CLAIMS1. A system for converting gravitational and magnetic forces into electrical energy (GMECS) based on the simple pendulum principle, characterized by comprising: an electronic control module configured to generate and maintain oscillation; a pendulum module designed to convert gravitational and magnetic energy into mechanical energy; a speed-increasing gearbox configured to increase rotational speed; and a generator configured to convert mechanical energy into electrical energy.

2. The electronic control module according to Claim 1, characterized by using an integrated circuit (IC) of a clock combined with a quartz crystal to generate electrical pulses having a stable frequency and a small pulse width (e.g., 1 / 20 second), along with a pulse amplifier configured to provide sufficient energy to maintain the resonant oscillation of the pendulum.
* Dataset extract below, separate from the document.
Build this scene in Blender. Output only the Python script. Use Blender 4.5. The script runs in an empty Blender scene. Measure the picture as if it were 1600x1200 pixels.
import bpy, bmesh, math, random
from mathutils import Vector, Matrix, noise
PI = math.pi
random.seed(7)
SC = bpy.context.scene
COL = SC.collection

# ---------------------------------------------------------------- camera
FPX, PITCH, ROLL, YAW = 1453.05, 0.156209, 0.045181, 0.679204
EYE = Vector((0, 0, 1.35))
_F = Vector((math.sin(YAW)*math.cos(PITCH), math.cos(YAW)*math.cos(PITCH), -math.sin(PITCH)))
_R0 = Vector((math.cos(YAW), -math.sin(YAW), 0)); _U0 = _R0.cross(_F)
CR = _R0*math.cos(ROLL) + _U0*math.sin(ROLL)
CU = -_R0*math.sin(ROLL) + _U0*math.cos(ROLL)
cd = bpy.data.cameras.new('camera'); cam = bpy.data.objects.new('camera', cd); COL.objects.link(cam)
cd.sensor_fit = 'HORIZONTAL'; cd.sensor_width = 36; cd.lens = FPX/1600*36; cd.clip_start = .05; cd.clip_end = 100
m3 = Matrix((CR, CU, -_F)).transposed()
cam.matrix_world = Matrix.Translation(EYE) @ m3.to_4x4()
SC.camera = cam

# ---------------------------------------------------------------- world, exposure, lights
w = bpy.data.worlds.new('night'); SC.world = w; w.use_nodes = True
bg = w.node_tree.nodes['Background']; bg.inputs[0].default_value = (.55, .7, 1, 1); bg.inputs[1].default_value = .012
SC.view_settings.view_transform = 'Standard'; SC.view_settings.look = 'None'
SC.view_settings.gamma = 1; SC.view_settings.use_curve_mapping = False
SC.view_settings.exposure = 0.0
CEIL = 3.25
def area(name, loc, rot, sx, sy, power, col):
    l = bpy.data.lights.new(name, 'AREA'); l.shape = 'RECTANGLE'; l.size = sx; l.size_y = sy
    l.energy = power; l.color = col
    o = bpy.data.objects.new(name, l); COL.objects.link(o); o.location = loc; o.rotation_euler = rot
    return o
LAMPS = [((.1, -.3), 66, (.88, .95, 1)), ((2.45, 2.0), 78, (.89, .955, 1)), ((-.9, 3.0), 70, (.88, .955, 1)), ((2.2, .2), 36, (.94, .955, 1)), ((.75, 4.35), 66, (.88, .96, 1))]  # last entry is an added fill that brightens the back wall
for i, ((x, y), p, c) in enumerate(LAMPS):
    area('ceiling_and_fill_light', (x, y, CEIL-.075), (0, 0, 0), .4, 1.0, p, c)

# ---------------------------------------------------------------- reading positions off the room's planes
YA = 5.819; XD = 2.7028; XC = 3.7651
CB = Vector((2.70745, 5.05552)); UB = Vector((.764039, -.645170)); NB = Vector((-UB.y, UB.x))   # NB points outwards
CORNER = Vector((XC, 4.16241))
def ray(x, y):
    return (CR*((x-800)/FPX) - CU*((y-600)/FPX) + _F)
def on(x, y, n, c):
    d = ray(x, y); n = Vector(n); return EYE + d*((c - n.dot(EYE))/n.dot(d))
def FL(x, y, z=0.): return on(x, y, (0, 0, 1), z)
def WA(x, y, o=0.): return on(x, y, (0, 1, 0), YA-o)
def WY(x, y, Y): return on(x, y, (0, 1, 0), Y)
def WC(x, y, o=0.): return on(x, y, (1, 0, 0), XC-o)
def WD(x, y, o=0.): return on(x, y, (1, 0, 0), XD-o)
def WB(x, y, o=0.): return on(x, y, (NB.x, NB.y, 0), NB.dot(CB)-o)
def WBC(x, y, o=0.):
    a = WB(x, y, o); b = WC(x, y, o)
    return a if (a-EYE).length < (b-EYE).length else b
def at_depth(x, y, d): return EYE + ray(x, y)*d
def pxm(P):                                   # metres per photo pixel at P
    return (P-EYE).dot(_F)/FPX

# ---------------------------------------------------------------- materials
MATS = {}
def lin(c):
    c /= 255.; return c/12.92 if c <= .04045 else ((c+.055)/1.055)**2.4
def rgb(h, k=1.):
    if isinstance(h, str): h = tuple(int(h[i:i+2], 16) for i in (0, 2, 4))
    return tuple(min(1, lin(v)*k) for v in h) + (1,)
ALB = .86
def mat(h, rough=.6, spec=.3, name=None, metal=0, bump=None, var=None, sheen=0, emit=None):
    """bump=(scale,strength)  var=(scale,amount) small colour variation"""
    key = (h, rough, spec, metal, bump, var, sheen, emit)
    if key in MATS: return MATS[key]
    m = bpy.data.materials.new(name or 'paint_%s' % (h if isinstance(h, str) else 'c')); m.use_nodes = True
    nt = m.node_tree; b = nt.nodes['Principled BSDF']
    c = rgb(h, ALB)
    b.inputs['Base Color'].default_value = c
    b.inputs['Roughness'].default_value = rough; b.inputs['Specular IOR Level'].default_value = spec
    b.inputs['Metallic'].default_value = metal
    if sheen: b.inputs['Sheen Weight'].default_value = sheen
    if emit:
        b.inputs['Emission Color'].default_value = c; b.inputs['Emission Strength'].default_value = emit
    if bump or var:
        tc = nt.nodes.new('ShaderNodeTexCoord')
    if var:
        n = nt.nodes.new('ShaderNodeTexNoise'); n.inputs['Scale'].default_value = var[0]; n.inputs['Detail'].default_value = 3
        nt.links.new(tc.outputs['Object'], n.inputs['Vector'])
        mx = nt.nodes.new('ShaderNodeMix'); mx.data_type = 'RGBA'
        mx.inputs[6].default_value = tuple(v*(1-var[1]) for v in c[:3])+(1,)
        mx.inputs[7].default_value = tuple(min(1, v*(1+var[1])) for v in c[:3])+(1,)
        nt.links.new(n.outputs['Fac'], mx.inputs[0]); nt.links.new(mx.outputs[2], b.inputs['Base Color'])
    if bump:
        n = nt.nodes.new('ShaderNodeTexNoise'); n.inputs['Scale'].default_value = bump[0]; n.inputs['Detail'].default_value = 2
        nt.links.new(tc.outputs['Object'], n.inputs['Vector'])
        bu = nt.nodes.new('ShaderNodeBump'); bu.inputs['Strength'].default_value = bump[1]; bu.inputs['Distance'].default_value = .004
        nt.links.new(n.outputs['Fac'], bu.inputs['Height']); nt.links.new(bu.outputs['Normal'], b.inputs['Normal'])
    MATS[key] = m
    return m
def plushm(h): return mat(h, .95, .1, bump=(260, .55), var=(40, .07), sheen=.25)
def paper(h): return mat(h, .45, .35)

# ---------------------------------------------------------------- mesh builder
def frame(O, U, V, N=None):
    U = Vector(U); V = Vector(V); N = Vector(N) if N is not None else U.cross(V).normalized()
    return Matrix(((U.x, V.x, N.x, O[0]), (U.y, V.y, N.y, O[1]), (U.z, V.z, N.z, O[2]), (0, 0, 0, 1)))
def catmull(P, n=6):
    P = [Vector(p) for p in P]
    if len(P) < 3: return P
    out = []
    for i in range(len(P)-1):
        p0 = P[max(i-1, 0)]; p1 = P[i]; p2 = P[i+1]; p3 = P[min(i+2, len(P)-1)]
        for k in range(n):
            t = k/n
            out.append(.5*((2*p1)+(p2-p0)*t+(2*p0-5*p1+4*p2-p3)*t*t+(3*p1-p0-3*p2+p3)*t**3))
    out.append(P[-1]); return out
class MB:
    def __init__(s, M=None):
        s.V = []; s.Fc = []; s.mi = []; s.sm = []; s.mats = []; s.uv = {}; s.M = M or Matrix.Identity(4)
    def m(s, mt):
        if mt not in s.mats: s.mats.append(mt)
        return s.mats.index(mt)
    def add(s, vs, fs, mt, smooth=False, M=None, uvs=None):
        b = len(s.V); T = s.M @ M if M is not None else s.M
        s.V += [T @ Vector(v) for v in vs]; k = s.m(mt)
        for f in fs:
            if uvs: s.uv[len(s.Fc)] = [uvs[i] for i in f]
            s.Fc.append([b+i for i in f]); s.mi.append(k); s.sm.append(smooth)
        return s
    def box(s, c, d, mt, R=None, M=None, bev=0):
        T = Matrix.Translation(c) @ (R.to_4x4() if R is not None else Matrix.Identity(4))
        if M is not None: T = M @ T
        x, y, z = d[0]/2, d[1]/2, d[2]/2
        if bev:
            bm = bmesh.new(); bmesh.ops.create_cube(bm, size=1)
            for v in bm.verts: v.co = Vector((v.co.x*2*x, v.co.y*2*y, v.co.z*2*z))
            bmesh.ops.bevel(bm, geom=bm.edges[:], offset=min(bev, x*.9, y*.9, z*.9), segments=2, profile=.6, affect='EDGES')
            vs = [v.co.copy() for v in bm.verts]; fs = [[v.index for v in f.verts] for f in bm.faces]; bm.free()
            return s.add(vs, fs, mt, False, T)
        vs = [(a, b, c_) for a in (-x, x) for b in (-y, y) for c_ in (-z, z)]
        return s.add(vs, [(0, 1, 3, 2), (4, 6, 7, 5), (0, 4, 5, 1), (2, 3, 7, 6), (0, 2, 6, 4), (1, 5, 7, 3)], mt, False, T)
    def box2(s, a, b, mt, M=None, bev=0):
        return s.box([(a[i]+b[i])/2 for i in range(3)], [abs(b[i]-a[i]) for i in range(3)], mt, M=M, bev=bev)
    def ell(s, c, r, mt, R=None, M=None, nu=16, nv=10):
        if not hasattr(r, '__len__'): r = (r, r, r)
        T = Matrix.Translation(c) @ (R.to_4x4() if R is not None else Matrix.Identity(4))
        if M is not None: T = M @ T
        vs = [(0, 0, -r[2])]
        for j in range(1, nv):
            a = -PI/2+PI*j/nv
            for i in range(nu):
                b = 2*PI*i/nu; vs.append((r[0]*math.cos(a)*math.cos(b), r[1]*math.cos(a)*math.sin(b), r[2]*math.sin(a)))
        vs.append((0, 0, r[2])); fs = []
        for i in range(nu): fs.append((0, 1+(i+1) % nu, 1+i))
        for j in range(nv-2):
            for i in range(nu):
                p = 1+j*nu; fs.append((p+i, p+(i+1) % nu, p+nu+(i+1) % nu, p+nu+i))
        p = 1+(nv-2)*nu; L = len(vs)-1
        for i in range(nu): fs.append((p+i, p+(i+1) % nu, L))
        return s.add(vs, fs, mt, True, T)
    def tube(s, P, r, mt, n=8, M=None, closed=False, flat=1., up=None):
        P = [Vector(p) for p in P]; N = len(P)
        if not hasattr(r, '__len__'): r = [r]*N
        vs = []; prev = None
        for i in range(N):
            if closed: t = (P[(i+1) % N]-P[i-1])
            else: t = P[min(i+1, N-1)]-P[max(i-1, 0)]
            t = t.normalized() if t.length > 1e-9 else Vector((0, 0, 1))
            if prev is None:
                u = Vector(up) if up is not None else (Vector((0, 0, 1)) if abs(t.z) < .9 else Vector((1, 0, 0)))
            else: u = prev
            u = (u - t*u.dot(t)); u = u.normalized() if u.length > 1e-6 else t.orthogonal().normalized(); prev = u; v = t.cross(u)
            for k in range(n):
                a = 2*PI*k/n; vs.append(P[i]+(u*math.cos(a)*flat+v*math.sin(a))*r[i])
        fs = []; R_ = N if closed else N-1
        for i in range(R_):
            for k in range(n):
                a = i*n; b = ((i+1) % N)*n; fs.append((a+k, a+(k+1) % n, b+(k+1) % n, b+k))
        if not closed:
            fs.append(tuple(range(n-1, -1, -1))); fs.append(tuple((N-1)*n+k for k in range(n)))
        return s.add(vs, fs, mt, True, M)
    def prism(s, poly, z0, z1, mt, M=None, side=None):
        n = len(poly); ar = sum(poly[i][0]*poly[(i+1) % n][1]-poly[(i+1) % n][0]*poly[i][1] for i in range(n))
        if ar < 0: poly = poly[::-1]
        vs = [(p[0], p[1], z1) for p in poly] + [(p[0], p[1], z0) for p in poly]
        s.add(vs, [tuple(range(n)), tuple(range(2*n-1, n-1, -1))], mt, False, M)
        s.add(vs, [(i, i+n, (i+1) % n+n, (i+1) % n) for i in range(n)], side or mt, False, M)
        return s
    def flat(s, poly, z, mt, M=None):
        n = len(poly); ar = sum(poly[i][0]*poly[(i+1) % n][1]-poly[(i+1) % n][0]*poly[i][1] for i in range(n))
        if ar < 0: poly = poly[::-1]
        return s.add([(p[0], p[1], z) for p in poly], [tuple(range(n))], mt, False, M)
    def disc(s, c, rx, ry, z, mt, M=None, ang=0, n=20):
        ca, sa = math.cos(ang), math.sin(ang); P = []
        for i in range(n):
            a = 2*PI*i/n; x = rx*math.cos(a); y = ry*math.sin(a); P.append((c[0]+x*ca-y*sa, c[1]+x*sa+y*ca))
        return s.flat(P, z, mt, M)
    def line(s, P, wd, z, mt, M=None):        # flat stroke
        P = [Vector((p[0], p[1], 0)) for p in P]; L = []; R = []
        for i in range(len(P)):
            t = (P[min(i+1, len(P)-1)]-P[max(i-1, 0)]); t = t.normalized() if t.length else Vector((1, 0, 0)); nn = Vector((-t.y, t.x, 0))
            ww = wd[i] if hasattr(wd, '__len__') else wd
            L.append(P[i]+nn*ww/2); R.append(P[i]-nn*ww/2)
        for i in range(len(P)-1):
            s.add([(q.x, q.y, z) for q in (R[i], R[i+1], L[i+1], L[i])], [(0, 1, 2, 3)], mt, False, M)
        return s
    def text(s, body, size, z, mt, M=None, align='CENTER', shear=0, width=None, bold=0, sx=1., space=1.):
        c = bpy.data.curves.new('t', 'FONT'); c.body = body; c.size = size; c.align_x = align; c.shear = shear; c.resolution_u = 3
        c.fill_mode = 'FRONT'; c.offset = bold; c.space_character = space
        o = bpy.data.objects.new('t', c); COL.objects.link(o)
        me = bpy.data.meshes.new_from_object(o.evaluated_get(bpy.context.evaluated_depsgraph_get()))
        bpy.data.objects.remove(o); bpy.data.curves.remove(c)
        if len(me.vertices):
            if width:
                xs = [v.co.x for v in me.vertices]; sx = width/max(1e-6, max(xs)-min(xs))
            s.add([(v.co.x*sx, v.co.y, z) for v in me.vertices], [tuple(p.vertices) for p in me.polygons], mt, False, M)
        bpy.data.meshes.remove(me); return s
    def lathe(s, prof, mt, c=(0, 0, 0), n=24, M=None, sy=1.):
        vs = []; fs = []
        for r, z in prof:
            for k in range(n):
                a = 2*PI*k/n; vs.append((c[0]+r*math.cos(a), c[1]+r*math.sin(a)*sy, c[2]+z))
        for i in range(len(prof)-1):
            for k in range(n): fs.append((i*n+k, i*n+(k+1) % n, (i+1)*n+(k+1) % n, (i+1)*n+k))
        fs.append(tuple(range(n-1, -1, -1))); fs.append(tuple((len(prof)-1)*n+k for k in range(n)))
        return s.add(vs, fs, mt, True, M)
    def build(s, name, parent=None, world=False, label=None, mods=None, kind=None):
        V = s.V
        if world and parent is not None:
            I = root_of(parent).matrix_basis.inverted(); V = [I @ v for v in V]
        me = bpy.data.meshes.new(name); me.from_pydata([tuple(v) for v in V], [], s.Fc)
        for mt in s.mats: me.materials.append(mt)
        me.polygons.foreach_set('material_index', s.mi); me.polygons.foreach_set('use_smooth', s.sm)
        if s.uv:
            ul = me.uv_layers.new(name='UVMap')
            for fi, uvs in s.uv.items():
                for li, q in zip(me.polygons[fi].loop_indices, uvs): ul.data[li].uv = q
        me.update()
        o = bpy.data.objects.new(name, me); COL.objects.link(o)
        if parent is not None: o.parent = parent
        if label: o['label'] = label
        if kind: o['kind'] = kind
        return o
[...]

3. The pendulum module according to Claim 1, characterized by integrating a powerful Neodymium N52 rare-earth magnet cluster on a suspension rod, a magnetic electromagnet coil of optimal dimensions (86mm outer diameter, 55mm hollow bore, 48mm length) for strong magnetic interaction, and a one-way gearbox mechanism along with a reversing gearbox installed at the end of the suspension rod configured to convert oscillating motion into unidirectional rotational motion.

4. The structure of the reversing gearbox according to Claim 3, characterized by being a combination of a one-way gearbox and a planetary gearbox, allowing for efficient conversion of the bidirectional oscillating motion of the pendulum into continuous and stable unidirectional rotational motion for the generator shaft.

5. The casing design of the GMECS system according to Claim 1, characterized by having a monolithic A-frame shape, being made from non-magnetic and high- strength material (e.g., Inox 304), ensuring complex dynamic load bearing capability, material fatigue resistance, and effective vibration reduction throughout operation.